O Reino Unido procura agora estabelecer acordos bilaterais tanto com o México como com os Estados Unidos. A este respeito, um representante da Rainha Elizabeth disse que as negociações para um tal acordo com o México terão início em breve e que o Reino Unido espera assinar o tratado até ao final do próximo ano.

O Reino Unido está também a tentar aderir ao Acordo de Parceria Trans-Pacífico (TPP).

Não só existe muito pouco comércio entre o Reino Unido e a AL, como, para além da disputa sobre as Ilhas Malvinas, UK desempenha um papel muito limitado em termos de política estratégica na América Latina.

No entanto, num mundo pós-Brexit, a Grã-Bretanha precisa comercializar mais globalmente e Boris Johnson, quando era ministro dos Negócios Estrangeiros, declarou que queria reforçar “a relação do Reino Unido com os países desta região”.

Com a saída da EU, os britânicos põem à prova a capacidade para fazer acordos comerciais com países da AL. Mas para poder negociar, precisam assegurar vias que lhe permitam procurar novos parceiros comerciais em todo o mundo.

Londres is calling

O governo britânico já manifestou a intenção de incluir a AL na busca por mercados alternativos à Europa, uma região que o primeiro-ministro e principal impulsionador de Brexit Boris Johnson diz ter sido há muito negligenciada por Londres e oferece, nas suas palavras, “reinos de ouro” para explorar.

“Se o governo britânico adoptar uma estratégia pós-Brexit que lhe permita desviar-se das regras e regulamentos da UE, penso que isso lhe daria grande liberdade para reforçar o seu comércio com os países da América Latina”, disse na altura Thomas Mills, da Universidade de Lancaster.

Em tempos recentes, observadores do mercado notaram um aumento do interesse das empresas britânicas em fazer negócios na América Latina. O British Council aumentou o seu orçamento para a AL com o objectivo de investir no intercâmbio cultural e na educação. Como exemplo, em 2011 foi assinado um acordo “Ciência sem Fronteiras”, que trouxe 10.000 estudantes brasileiros para universidades britânicas até 2015. Este programa tem vindo a expandir-se desde então.

Recursos naturais na AL são uma questão estratégica

A AL tem muitos recursos naturais. O Brasil é o maior produtor e exportador de café do mundo. A Colômbia tem a maior produção de grãos de café arábica. O México tem o sétimo maior sector de automóvel e é o oitavo maior produtor mundial de petróleo, com quase 3 milhões de barris por dia.

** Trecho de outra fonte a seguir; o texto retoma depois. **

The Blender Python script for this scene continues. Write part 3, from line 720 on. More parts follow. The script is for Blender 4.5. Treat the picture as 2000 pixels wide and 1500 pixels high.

O sector mineiro do Peru está a crescer rapidamente e o país apresentou um crescimento anual do PIB de 6,1% entre 2002 e 2013. Como resultado, o Peru lidera a indústria mineira e ainda há 59 mil milhões de dólares de projectos mineiros planeados para os próximos anos.

Mais a sul, o Chile possui fontes de energia renováveis não convencionais, tais como biomassa, energia hidroelétrica, geotérmica, eólica e solar.

A par destes abundantes recursos naturais, a América Latina tem uma riqueza de capital humano devido à sua grande população de classe média. Além disso, os países latino-americanos podem tirar partido de um acesso fácil aos mercados norte-americanos.

Estes mercados estão a conseguir economias de escala, levando a custos mais baixos, o que representa uma oportunidade de poupar nas despesas gerais quando se opera no país.

Para o Reino Unido, qualquer empresa que se proponha crescer deve concentrar-se na América Latina e nos riscos, desafios e oportunidades que enfrenta neste novo contexto económico em que a AL continua a deter um grande potencial de investimento.

Os britânicos não estão apenas a olhar para os mercados latino-americanos em busca de números. A ideia é chegar como as caravelas de Colombo e tentar aterrar em terreno seguro.